Proof of work (PoW) vs proof of stake (PoS) - what’s the difference?

31 May 2021

What are consensus mechanisms?

Consensus mechanisms verify transactions stored on a blockchain. They prevent people from spending money twice, stop fraudulent transactions from being verified and added to the blockchain and ensure users can send money to one another safely without worrying about theft.

A consensus mechanism solves problems like expensive international payments by authenticating transactions autonomously - by consensus - without paying middlemen.

PoS and PoW are popular and well-tested consensus mechanisms used to validate cryptocurrency transactions worldwide.

In exchange for verifying transactions, miners (PoW) and validators (PoS) are paid either a mining fee or some transaction fees. The payment encourages more people to participate in the network, which raises the currency price, which drives even more people into the network, ad infinitum.

Anyone with a computer can mine or validate most cryptocurrencies. However, some cryptocurrencies, like Bitcoin, are too expensive for the average person to mine, as the required equipment costs enormous sums of money.

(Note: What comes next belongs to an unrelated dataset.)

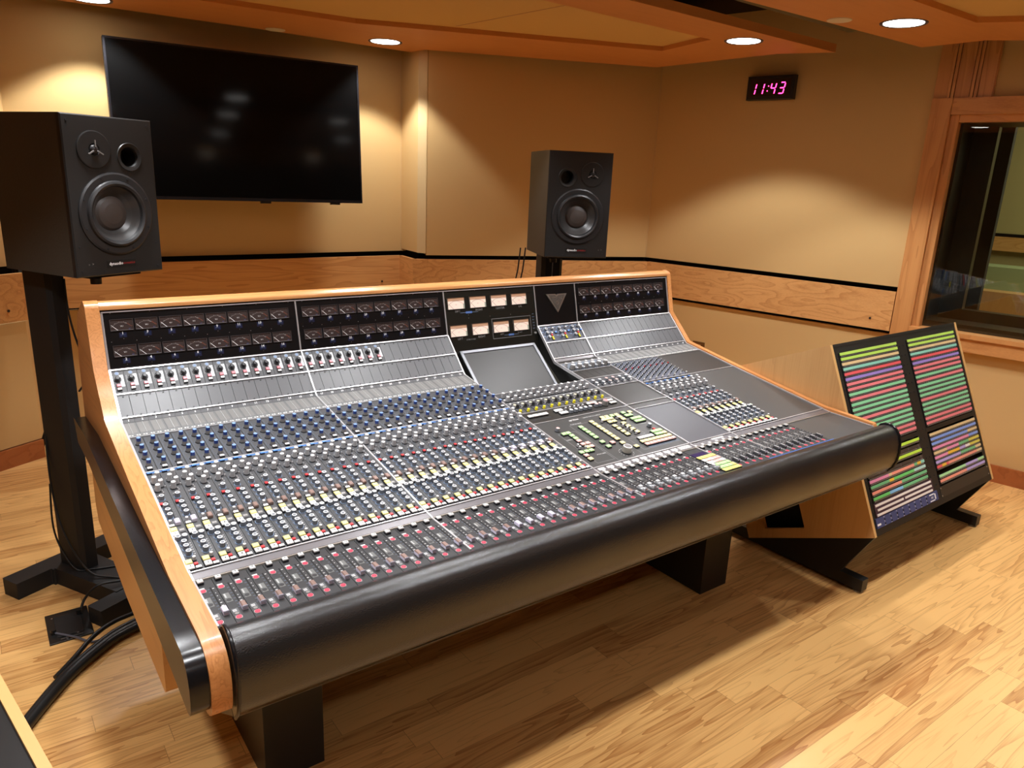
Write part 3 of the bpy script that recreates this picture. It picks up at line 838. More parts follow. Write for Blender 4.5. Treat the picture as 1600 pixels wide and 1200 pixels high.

So, what is proof of work (PoW)?

PoW was first implemented in the 90s to help email programs verify which emails were spam and which were legitimate. Essentially, the more work that goes into an email, the less likely it is to be spam.

Satoshi Nakamoto, Bitcoin’s founder, sought to use PoW to cut out financial intermediaries that profit from charging people for sending money internationally. 

How does PoW work?

PoW is based on a branch of mathematics called cryptography, hence the name crypto-currencies. The PoW mechanism requires members of a network to solve a mathematical puzzle in exchange for a reward. No two puzzles are ever repeated, so once it's solved, the network knows the transaction is authentic.

Miners are competing to solve the puzzle first or be the closest to solving it within a predetermined timeframe, which requires brute force computing power. Currently, mining Bitcoin requires enormous computing power and absurd amounts of electricity, so the process isn't exactly open to anyone. The chance of any miner being rewarded for mining any given block is in direct proportion to the amount of computing power they have.

The more miners, the more competitive the process and the less likely any miner will successfully mine the block. PoW is closer to a lottery than a race. Anyone on the network could successfully mine any block regardless of their computing power. The mining reward can be anything but is usually an amount of the currency being mined. For example, miners currently receive 6.25 Bitcoin for every block they successfully mine, worth around $250,000.

The common complaints about PoW are that it is enormously energy-intensive, which is terrible for the environment. In addition, it pays more frequent rewards to people with better mining equipment, and it's limited in how many transactions it can process in a given timeframe - currently seven transactions per second.

As a result of damning recent media reports about the energy needed to mine Bitcoin, crypto investors have sought ways to reduce Bitcoin's and other crypto's carbon footprint. Many people believe PoS solves this problem and more.

What is proof of stake (PoS)?

Proof of stake was first discussed on Bitcoin forums in 2011 and was developed in 2012 by two developers called Scott Nadal and Sunny King. The first coin to use PoS was Peercoin, which offered buyers a fairer mining system that required much less energy.

PoS has the same purpose as PoW but uses a different process. Instead of having miners compete for a prize, a PoS algorithm chooses validators randomly to authenticate transactions on the blockchain. As a result, there are no puzzles to complete, and therefore no considerable energy requirement.

Unlike a PoW system, PoS doesn't let anyone validate blocks. Instead, you have to stake a certain amount of coins. The more coins you own, the higher the chance of being chosen to validate the next block.

In exchange for validating the transactions, you are paid some of the network fees, which is usually less than the amount you staked. Were you to validate a fraudulent transaction, you would lose all the coins you staked, which deters people from validating fraudulent transactions.

Many existing cryptocurrencies seek to adopt a PoS consensus mechanism, like Ethereum, which developers believe will help increase the number of transactions per second into the thousands.

Some networks already use PoS, like Cardano, which lets people stake their coins in exchange for a reward, paid in crypto. You can add your coins to a pool that, when selected to validate a set of transactions, shares the rewards. So, rather than pooling computing resources and sharing the mining profits, which happens on the Bitcoin network, you can join any pool and receive a reward.

The PoS mechanism isn't without faults. For example, you could be penalised for running a faulty node due to incorrect configuration, which might not be your fault. Additionally, if the node disconnects from the network due to internet failure, you could also face a financial penalty.